◆ SET TASK:
Take the lines from the top down to and including the one with "3, .6, (.8, .6, .45))" and repeat them exactly. Omit images.

◆ SOURCE EXCERPT:
## start

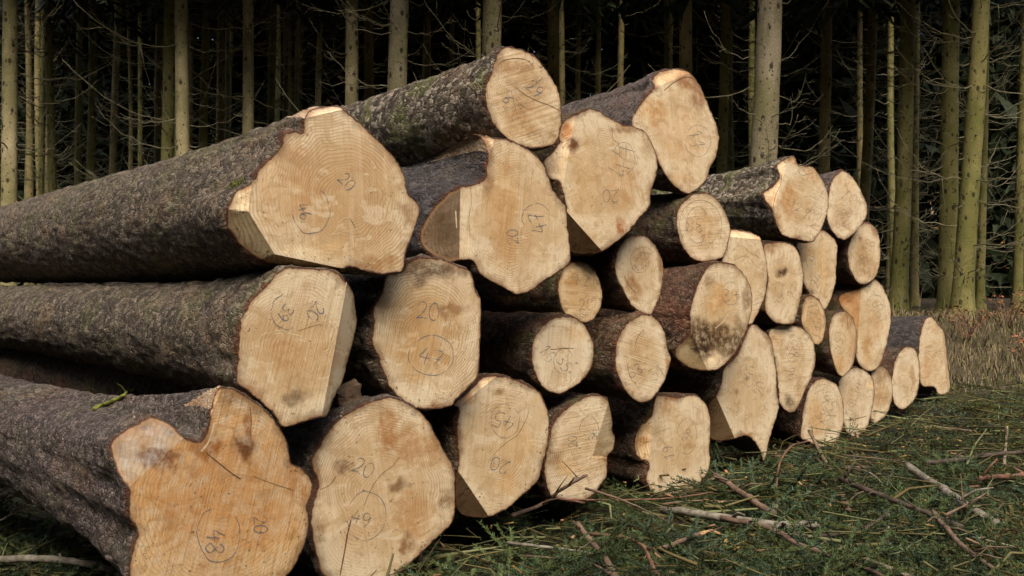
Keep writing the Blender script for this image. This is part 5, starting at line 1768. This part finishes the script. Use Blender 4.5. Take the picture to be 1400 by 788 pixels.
def bramble(px, py, D, label, seed, size, leafc):
    rs = random.Random(seed)
    X = (px - 700) / F * D
    z = ground_z(X, D)
    root = thing("bramble_bush", label, "bush", (X, D, z))
    cparts, LV, LF, LC = [], [], [], []
    for k in range(11):
        a = rs.uniform(0, 6.283)
        h = rs.uniform(.5, 1.0) * size
        l = rs.uniform(.3, .8) * size
        P = [Vector((math.cos(a) * l * t * .9 + rs.uniform(-.02, .02), math.sin(a) * l * t, h * (1.5 * t - .85 * t * t))) for t in (0, .2, .4, .6, .8, 1)]
        cparts.append(tube(P, [.006, .0055, .005, .004, .003, .002], 5))
        for i in range(16):
            t = rs.uniform(.25, 1) * 5
            j = min(4, int(t))
            q = P[j].lerp(P[j + 1], t - j) + Vector((rs.uniform(-1, 1), rs.uniform(-1, 1), rs.uniform(-1, 1))) * .05
            u = Vector((rs.uniform(-1, 1), rs.uniform(-1, 1), rs.uniform(-.5, .5))).normalized()
            v = u.cross(Vector((rs.uniform(-1, 1), rs.uniform(-1, 1), 1))).normalized()
            s = rs.uniform(.015, .034)
            o = len(LV)
            LV += [q - u * s, q + v * s * .6, q + u * s, q - v * s * .6]
            LF += [(o, o + 1, o + 2), (o, o + 2, o + 3)]
            c = rs.uniform(.5, 1.2)
            b = leafc if rs.random() < .6 else (.35, .42, .16)
            LC += [(b[0] * c, b[1] * c, b[2] * c)] * 4
    v, f = merge(cparts)
    link("stems", mesh("stems", v, f, M_STICK['red'], True), root)
    link("foliage", tri_mesh("foliage", np.array([tuple(p) for p in LV]), np.array(LF), M_LEAF, np.array(LC)), root)


M_LEAF = mat_foliage("bramble_leaf", (0.40, 0.22, 0.15), .7)
bramble(1378, 440, 15.5, "russet-leaved bramble in the dry grass beside the twin trunks", 1, .95, (.85, .55, .45))
bramble(1322, 450, 14.5, "smaller bramble with few russet leaves in front of the twin trunks", 2, .75, (.85, .55, .45))
bramble(1400, 470, 13.2, "low bramble sprawling in the dry grass at the picture's edge", 3, .6, (.8, .6, .45))


def add_glint_tree(px, D, h, label, seed):  # added tree; its orange leaf colour imitates a glint of sun
    rs = np.random.RandomState(seed)
    X = (px - 700) / F * D
    root = thing("glint_tree", label, "tree", (X, D, .7))
    v, f = tube([(0, 0, -.4), (.1, 0, h * .3), (0, .1, h * .7)], [.22, .16, .06], 8)
    link("trunk", mesh("trunk", v, f, TRUNK['tan'], True), root)
    n = 2600
    d = rs.normal(size=(n, 3))
    d /= np.linalg.norm(d, axis=1)[:, None]
    c = d * (rs.rand(n, 1) ** .45) * np.array([h * .36, h * .36, h * .46]) + np.array([0, 0, h * .55])
    c += .5 * np.sin(c[:, [1, 2, 0]] * 1.9)
    V = (c[:, None] + rs.normal(size=(n, 3, 3)) * .16).reshape(-1, 3)
    t = np.repeat(rs.uniform(.5, 1.3, (n, 1)), 3, 0) * np.ones((1, 3))
    link("crown", tri_mesh("crown", V, np.arange(n * 3).reshape(-1, 3), M_GLINT_LEAF, t), root)


M_GLINT_LEAF = mat_foliage("orange_glint_leaves", (0.55, 0.26, 0.07), .7)
add_glint_tree(1274, 108, 10.0, "added orange-leaved tree imitating a sun glint between the dark olive spruce and twin trunks", 1)
add_glint_tree(1360, 112, 9.0, "added orange-leaved tree imitating a sun glint behind the bramble", 2)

## end

◆ OUTPUT:
Keep writing the Blender script for this image. This is part 5, starting at line 1768. This part finishes the script. Use Blender 4.5. Take the picture to be 1400 by 788 pixels.
def bramble(px, py, D, label, seed, size, leafc):
    rs = random.Random(seed)
    X = (px - 700) / F * D
    z = ground_z(X, D)
    root = thing("bramble_bush", label, "bush", (X, D, z))
    cparts, LV, LF, LC = [], [], [], []
    for k in range(11):
        a = rs.uniform(0, 6.283)
        h = rs.uniform(.5, 1.0) * size
        l = rs.uniform(.3, .8) * size
        P = [Vector((math.cos(a) * l * t * .9 + rs.uniform(-.02, .02), math.sin(a) * l * t, h * (1.5 * t - .85 * t * t))) for t in (0, .2, .4, .6, .8, 1)]
        cparts.append(tube(P, [.006, .0055, .005, .004, .003, .002], 5))
        for i in range(16):
            t = rs.uniform(.25, 1) * 5
            j = min(4, int(t))
            q = P[j].lerp(P[j + 1], t - j) + Vector((rs.uniform(-1, 1), rs.uniform(-1, 1), rs.uniform(-1, 1))) * .05
            u = Vector((rs.uniform(-1, 1), rs.uniform(-1, 1), rs.uniform(-.5, .5))).normalized()
            v = u.cross(Vector((rs.uniform(-1, 1), rs.uniform(-1, 1), 1))).normalized()
            s = rs.uniform(.015, .034)
            o = len(LV)
            LV += [q - u * s, q + v * s * .6, q + u * s, q - v * s * .6]
            LF += [(o, o + 1, o + 2), (o, o + 2, o + 3)]
            c = rs.uniform(.5, 1.2)
            b = leafc if rs.random() < .6 else (.35, .42, .16)
            LC += [(b[0] * c, b[1] * c, b[2] * c)] * 4
    v, f = merge(cparts)
    link("stems", mesh("stems", v, f, M_STICK['red'], True), root)
    link("foliage", tri_mesh("foliage", np.array([tuple(p) for p in LV]), np.array(LF), M_LEAF, np.array(LC)), root)


M_LEAF = mat_foliage("bramble_leaf", (0.40, 0.22, 0.15), .7)
bramble(1378, 440, 15.5, "russet-leaved bramble in the dry grass beside the twin trunks", 1, .95, (.85, .55, .45))
bramble(1322, 450, 14.5, "smaller bramble with few russet leaves in front of the twin trunks", 2, .75, (.85, .55, .45))
bramble(1400, 470, 13.2, "low bramble sprawling in the dry grass at the picture's edge", 3, .6, (.8, .6, .45))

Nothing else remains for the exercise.